Goal: Copy each line below exactly and leave the pictures out.
>>>
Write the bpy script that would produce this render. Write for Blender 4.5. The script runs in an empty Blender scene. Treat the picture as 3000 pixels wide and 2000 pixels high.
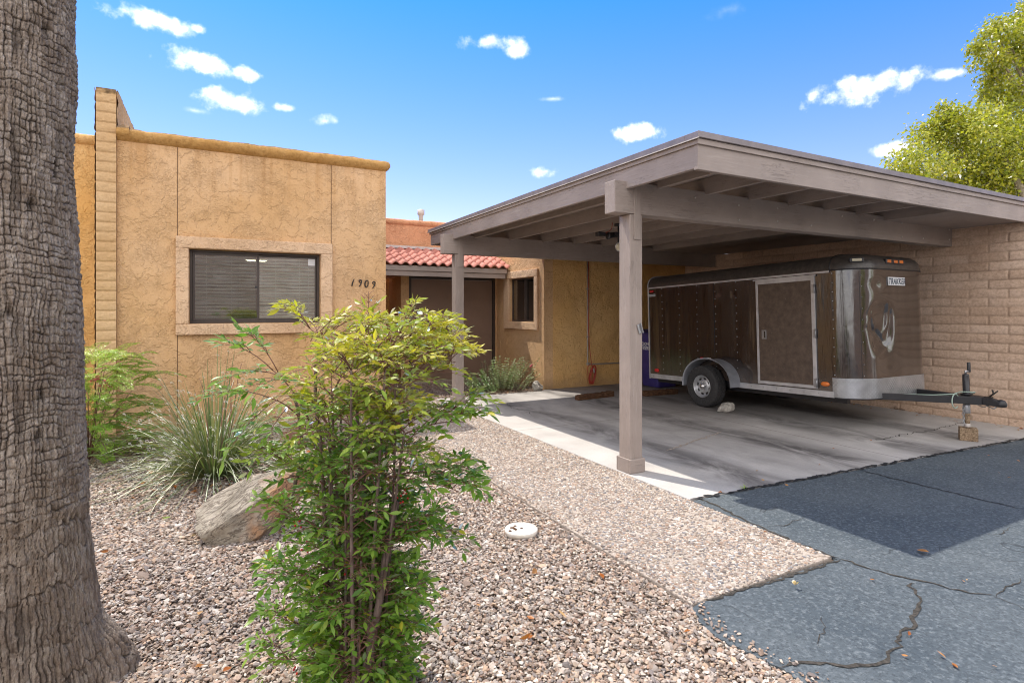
import bpy, bmesh, math, random
import numpy as np
from mathutils import Vector, Matrix, noise as mnoise

R = math.radians
sc = bpy.context.scene
COL = sc.collection
rng = random.Random(7)
nrng = np.random.default_rng(11)

# ------------------------------------------------------------------ camera
CAM_H, YAW, FPX, HOR = 1.40, R(28.1), 1650.0, 906.5
CY, SY = math.cos(YAW), math.sin(YAW)
cam = bpy.data.cameras.new('camera')
cam.sensor_width = 36.0
cam.lens = FPX / 3000.0 * 36.0
cam.shift_y = -(1000.0 - HOR) / 3000.0
cam.clip_start, cam.clip_end = 0.05, 3000.0
co = bpy.data.objects.new('camera', cam)
co.location = (0, 0, CAM_H)
co.rotation_euler = (R(90), 0, -YAW)
COL.objects.link(co)
sc.camera = co


def at(px, py, zc):
    """world point seen at full-size photo pixel px, py at depth zc metres"""
    xc = (px - 1500.0) / FPX * zc
    return Vector((xc * CY + zc * SY, -xc * SY + zc * CY, CAM_H + (HOR - py) / FPX * zc))


# ------------------------------------------------------------------ node helpers
class NT:
    def __init__(self, name):
        self.m = bpy.data.materials.new(name)
        self.m.use_nodes = True
        self.t = self.m.node_tree
        self.t.nodes.clear()
        self.out = self.n('ShaderNodeOutputMaterial')

    def n(self, typ, **kw):
        nd = self.t.nodes.new(typ)
        for k, v in kw.items():
            setattr(nd, k, v)
        return nd

    def L(self, a, b):
        self.t.links.new(a, b)

    def put(self, sock, v):
        if isinstance(v, bpy.types.NodeSocket):
            self.L(v, sock)
        elif v is not None:
            if sock.type == 'RGBA' and not isinstance(v, (int, float)) and len(v) == 3:
                v = (*v, 1)
            sock.default_value = v

    def pos(self, scale=(1, 1, 1), obj=False):
        if obj:
            o = self.n('ShaderNodeTexCoord').outputs['Object']
        else:
            o = self.n('ShaderNodeNewGeometry').outputs['Position']
        if tuple(scale) == (1, 1, 1):
            return o
        mp = self.n('ShaderNodeVectorMath', operation='MULTIPLY')
        self.L(o, mp.inputs[0])
        mp.inputs[1].default_value = scale
        return mp.outputs[0]

    def noise(self, vec, scale, detail=4, rough=0.55, dist=0.0, col=False):
        a = self.n('ShaderNodeTexNoise')
        self.put(a.inputs['Vector'], vec)
        a.inputs['Scale'].default_value = scale
        a.inputs['Detail'].default_value = detail
        a.inputs['Roughness'].default_value = rough
        a.inputs['Distortion'].default_value = dist
        return a.outputs['Color' if col else 'Fac']

    def vor(self, vec, scale, feature='F1', out='Distance', rand=1.0):
        a = self.n('ShaderNodeTexVoronoi', feature=feature)
        self.put(a.inputs['Vector'], vec)
        a.inputs['Scale'].default_value = scale
        a.inputs['Randomness'].default_value = rand
        return a.outputs[out]

    def ramp(self, fac, stops, interp='LINEAR'):
        a = self.n('ShaderNodeValToRGB')
        a.color_ramp.interpolation = interp
        e = a.color_ramp.elements
        while len(e) < len(stops):
            e.new(0.5)
        for el, (p, c) in zip(e, stops):
            el.position = p
            if isinstance(c, (int, float)):
                c = (c, c, c)
            el.color = (*c, 1)
        self.put(a.inputs[0], fac)
        return a.outputs[0]

    def mix(self, fac, a, b, blend='MIX'):
        nd = self.n('ShaderNodeMix', data_type='RGBA', blend_type=blend)
        self.put(nd.inputs[0], fac)
        self.put(nd.inputs[6], a)
        self.put(nd.inputs[7], b)
        return nd.outputs[2]

    def ma(self, op, a, b=None, c=None, clamp=False):
        nd = self.n('ShaderNodeMath', operation=op, use_clamp=clamp)
        self.put(nd.inputs[0], a)
        if b is not None:
            self.put(nd.inputs[1], b)
        if c is not None:
            self.put(nd.inputs[2], c)
        return nd.outputs[0]

    def sep(self, vec):
        nd = self.n('ShaderNodeSeparateXYZ')
        self.L(vec, nd.inputs[0])
        return nd.outputs

    def bump(self, h, strength=0.5, dist=0.01, normal=None):
        nd = self.n('ShaderNodeBump')
        nd.inputs['Strength'].default_value = strength
        nd.inputs['Distance'].default_value = dist
        self.L(h, nd.inputs['Height'])
        if normal is not None:
            self.L(normal, nd.inputs['Normal'])
        return nd.outputs[0]

    def attr(self, name, out='Fac'):
        return self.n('ShaderNodeAttribute', attribute_name=name).outputs[out]

    def island(self):
        return self.n('ShaderNodeNewGeometry').outputs['Random Per Island']

    def pbr(self, color, rough=0.7, metal=0.0, normal=None, spec=None, coat=None):
        b = self.n('ShaderNodeBsdfPrincipled')
        self.put(b.inputs['Base Color'], color)
        self.put(b.inputs['Roughness'], rough)
        self.put(b.inputs['Metallic'], metal)
        if normal is not None:
            self.L(normal, b.inputs['Normal'])
        if spec is not None:
            self.put(b.inputs['Specular IOR Level'], spec)
        if coat is not None:
            b.inputs['Coat Weight'].default_value = coat
            b.inputs['Coat Roughness'].default_value = 0.08
        self.L(b.outputs[0], self.out.inputs[0])
        return b


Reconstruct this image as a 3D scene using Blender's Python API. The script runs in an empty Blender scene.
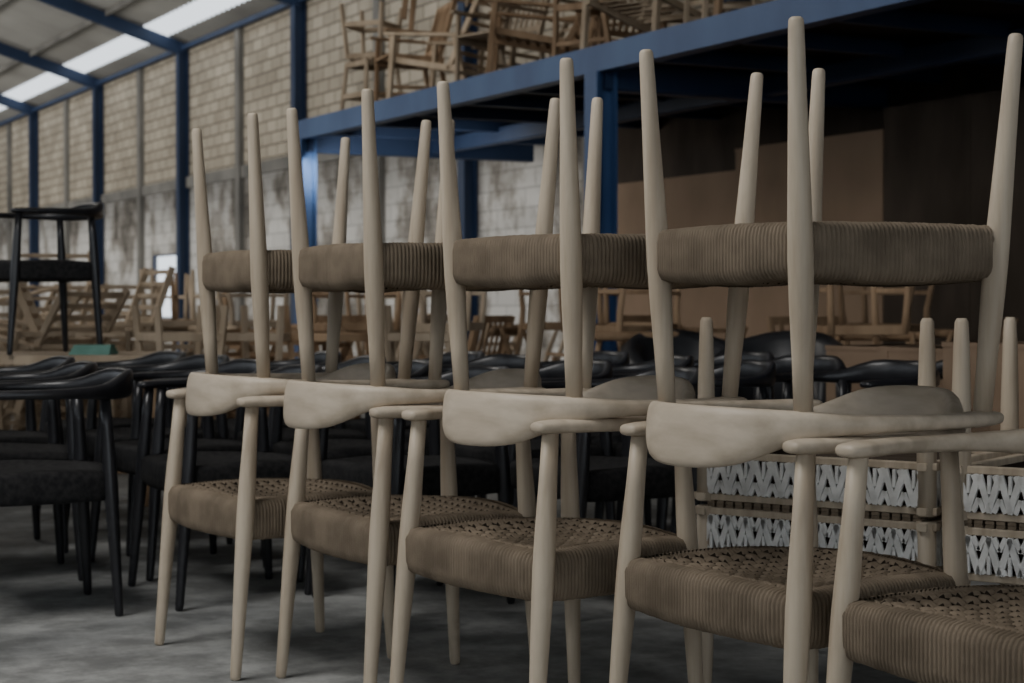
<<<
Response to this task:
Write the bpy script that would produce this render. Write for Blender 4.5. The script runs in an empty Blender scene. Treat the picture as 3000 pixels wide and 2000 pixels high.
import bpy, bmesh, math, random
import numpy as np
from mathutils import Vector, Matrix, noise as mnoise

R = math.radians
sc = bpy.context.scene
COL = sc.collection
rng = random.Random(7)
nrng = np.random.default_rng(11)

# ------------------------------------------------------------------ camera
CAM_H, YAW, FPX, HOR = 1.40, R(28.1), 1650.0, 906.5
CY, SY = math.cos(YAW), math.sin(YAW)
cam = bpy.data.cameras.new('camera')
cam.sensor_width = 36.0
cam.lens = FPX / 3000.0 * 36.0
cam.shift_y = -(1000.0 - HOR) / 3000.0
cam.clip_start, cam.clip_end = 0.05, 3000.0
co = bpy.data.objects.new('camera', cam)
co.location = (0, 0, CAM_H)
co.rotation_euler = (R(90), 0, -YAW)
COL.objects.link(co)
sc.camera = co


def at(px, py, zc):
    """world point seen at full-size photo pixel px, py at depth zc metres"""
    xc = (px - 1500.0) / FPX * zc
    return Vector((xc * CY + zc * SY, -xc * SY + zc * CY, CAM_H + (HOR - py) / FPX * zc))


# ------------------------------------------------------------------ node helpers
class NT:
    def __init__(self, name):
        self.m = bpy.data.materials.new(name)
        self.m.use_nodes = True
        self.t = self.m.node_tree
        self.t.nodes.clear()
        self.out = self.n('ShaderNodeOutputMaterial')

    def n(self, typ, **kw):
        nd = self.t.nodes.new(typ)
        for k, v in kw.items():
            setattr(nd, k, v)
        return nd

    def L(self, a, b):
        self.t.links.new(a, b)

    def put(self, sock, v):
        if isinstance(v, bpy.types.NodeSocket):
            self.L(v, sock)
        elif v is not None:
            if sock.type == 'RGBA' and not isinstance(v, (int, float)) and len(v) == 3:
                v = (*v, 1)
            sock.default_value = v

    def pos(self, scale=(1, 1, 1), obj=False):
        if obj:
            o = self.n('ShaderNodeTexCoord').outputs['Object']
        else:
            o = self.n('ShaderNodeNewGeometry').outputs['Position']
        if tuple(scale) == (1, 1, 1):
            return o
        mp = self.n('ShaderNodeVectorMath', operation='MULTIPLY')
        self.L(o, mp.inputs[0])
        mp.inputs[1].default_value = scale
        return mp.outputs[0]

    def noise(self, vec, scale, detail=4, rough=0.55, dist=0.0, col=False):
        a = self.n('ShaderNodeTexNoise')
        self.put(a.inputs['Vector'], vec)
        a.inputs['Scale'].default_value = scale
        a.inputs['Detail'].default_value = detail
        a.inputs['Roughness'].default_value = rough
        a.inputs['Distortion'].default_value = dist
        return a.outputs['Color' if col else 'Fac']

    def vor(self, vec, scale, feature='F1', out='Distance', rand=1.0):
        a = self.n('ShaderNodeTexVoronoi', feature=feature)
        self.put(a.inputs['Vector'], vec)
        a.inputs['Scale'].default_value = scale
        a.inputs['Randomness'].default_value = rand
        return a.outputs[out]

    def ramp(self, fac, stops, interp='LINEAR'):
        a = self.n('ShaderNodeValToRGB')
        a.color_ramp.interpolation = interp
        e = a.color_ramp.elements
        while len(e) < len(stops):
            e.new(0.5)
        for el, (p, c) in zip(e, stops):
            el.position = p
            if isinstance(c, (int, float)):
                c = (c, c, c)
            el.color = (*c, 1)
        self.put(a.inputs[0], fac)
        return a.outputs[0]

    def mix(self, fac, a, b, blend='MIX'):
        nd = self.n('ShaderNodeMix', data_type='RGBA', blend_type=blend)
        self.put(nd.inputs[0], fac)
        self.put(nd.inputs[6], a)
        self.put(nd.inputs[7], b)
        return nd.outputs[2]

    def ma(self, op, a, b=None, c=None, clamp=False):
        nd = self.n('ShaderNodeMath', operation=op, use_clamp=clamp)
        self.put(nd.inputs[0], a)
        if b is not None:
            self.put(nd.inputs[1], b)
        if c is not None:
            self.put(nd.inputs[2], c)
        return nd.outputs[0]

    def sep(self, vec):
        nd = self.n('ShaderNodeSeparateXYZ')
        self.L(vec, nd.inputs[0])
        return nd.outputs

    def bump(self, h, strength=0.5, dist=0.01, normal=None):
        nd = self.n('ShaderNodeBump')
        nd.inputs['Strength'].default_value = strength
        nd.inputs['Distance'].default_value = dist
        self.L(h, nd.inputs['Height'])
        if normal is not None:
            self.L(normal, nd.inputs['Normal'])
        return nd.outputs[0]

    def attr(self, name, out='Fac'):
        return self.n('ShaderNodeAttribute', attribute_name=name).outputs[out]

    def island(self):
        return self.n('ShaderNodeNewGeometry').outputs['Random Per Island']

    def pbr(self, color, rough=0.7, metal=0.0, normal=None, spec=None, coat=None):
        b = self.n('ShaderNodeBsdfPrincipled')
        self.put(b.inputs['Base Color'], color)
        self.put(b.inputs['Roughness'], rough)
        self.put(b.inputs['Metallic'], metal)
        if normal is not None:
            self.L(normal, b.inputs['Normal'])
        if spec is not None:
            self.put(b.inputs['Specular IOR Level'], spec)
        if coat is not None:
            b.inputs['Coat Weight'].default_value = coat
            b.inputs['Coat Roughness'].default_value = 0.08
        self.L(b.outputs[0], self.out.inputs[0])
        return b


Reconstruct this image as a 3D scene using Blender's Python API. The script runs in an empty Blender scene.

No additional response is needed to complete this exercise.